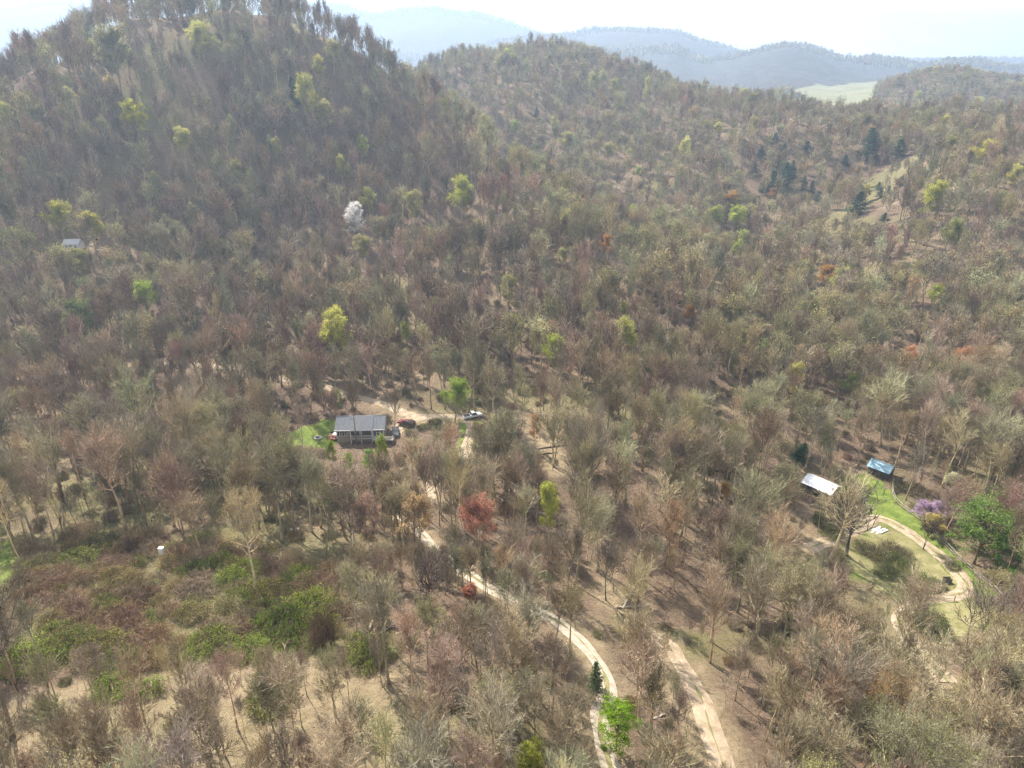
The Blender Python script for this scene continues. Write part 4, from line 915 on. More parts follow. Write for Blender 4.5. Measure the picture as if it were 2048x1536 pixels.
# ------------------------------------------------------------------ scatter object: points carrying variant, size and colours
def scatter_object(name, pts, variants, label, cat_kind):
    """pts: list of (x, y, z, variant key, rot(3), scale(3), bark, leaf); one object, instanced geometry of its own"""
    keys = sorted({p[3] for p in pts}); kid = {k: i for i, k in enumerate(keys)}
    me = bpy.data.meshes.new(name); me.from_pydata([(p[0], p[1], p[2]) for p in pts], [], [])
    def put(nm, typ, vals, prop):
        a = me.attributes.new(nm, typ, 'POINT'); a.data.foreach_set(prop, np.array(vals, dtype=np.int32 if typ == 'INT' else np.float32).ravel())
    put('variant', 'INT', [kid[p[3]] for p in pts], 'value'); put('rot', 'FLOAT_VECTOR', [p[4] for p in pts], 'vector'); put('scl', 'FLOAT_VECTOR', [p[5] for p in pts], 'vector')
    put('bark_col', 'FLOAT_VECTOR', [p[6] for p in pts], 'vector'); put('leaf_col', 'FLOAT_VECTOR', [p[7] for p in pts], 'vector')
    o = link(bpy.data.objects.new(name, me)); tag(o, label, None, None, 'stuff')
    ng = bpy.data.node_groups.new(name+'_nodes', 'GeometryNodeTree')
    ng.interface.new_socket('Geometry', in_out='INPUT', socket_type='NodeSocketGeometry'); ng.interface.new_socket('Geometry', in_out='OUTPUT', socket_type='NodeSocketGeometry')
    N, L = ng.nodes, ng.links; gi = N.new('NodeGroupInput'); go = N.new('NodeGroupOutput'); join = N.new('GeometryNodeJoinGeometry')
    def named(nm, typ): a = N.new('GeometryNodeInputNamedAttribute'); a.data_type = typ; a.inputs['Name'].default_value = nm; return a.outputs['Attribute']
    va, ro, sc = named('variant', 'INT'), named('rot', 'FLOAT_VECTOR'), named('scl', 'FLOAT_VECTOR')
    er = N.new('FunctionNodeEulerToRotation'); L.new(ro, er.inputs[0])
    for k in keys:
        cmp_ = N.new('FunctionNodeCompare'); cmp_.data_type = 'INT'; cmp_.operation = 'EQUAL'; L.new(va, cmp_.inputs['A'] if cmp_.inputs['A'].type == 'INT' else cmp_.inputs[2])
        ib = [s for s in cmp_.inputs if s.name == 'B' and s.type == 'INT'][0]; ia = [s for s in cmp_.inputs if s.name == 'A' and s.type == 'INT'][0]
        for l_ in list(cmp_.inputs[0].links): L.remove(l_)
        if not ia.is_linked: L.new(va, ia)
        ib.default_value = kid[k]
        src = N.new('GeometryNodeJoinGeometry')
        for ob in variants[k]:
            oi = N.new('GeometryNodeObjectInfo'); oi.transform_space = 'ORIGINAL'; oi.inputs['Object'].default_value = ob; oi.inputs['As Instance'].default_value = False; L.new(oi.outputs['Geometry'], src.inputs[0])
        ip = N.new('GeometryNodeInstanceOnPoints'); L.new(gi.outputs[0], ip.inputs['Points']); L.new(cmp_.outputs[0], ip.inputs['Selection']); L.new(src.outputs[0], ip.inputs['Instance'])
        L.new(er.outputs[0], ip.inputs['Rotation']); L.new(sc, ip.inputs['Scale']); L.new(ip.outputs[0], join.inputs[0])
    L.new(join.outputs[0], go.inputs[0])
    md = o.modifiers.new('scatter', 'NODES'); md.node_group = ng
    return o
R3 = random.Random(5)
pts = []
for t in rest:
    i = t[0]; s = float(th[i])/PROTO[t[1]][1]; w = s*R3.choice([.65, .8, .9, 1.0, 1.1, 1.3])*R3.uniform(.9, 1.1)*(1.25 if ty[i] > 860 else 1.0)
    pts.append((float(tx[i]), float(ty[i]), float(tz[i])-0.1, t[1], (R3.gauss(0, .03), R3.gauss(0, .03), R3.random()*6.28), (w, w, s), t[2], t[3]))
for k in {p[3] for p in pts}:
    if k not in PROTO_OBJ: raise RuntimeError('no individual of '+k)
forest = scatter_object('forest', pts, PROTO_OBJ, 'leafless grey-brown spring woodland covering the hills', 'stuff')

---

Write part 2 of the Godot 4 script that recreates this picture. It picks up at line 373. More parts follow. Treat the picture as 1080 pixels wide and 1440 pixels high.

## Required work
Go over the entries above and say how many lines hold the string "picture", with no other text.

## In response
2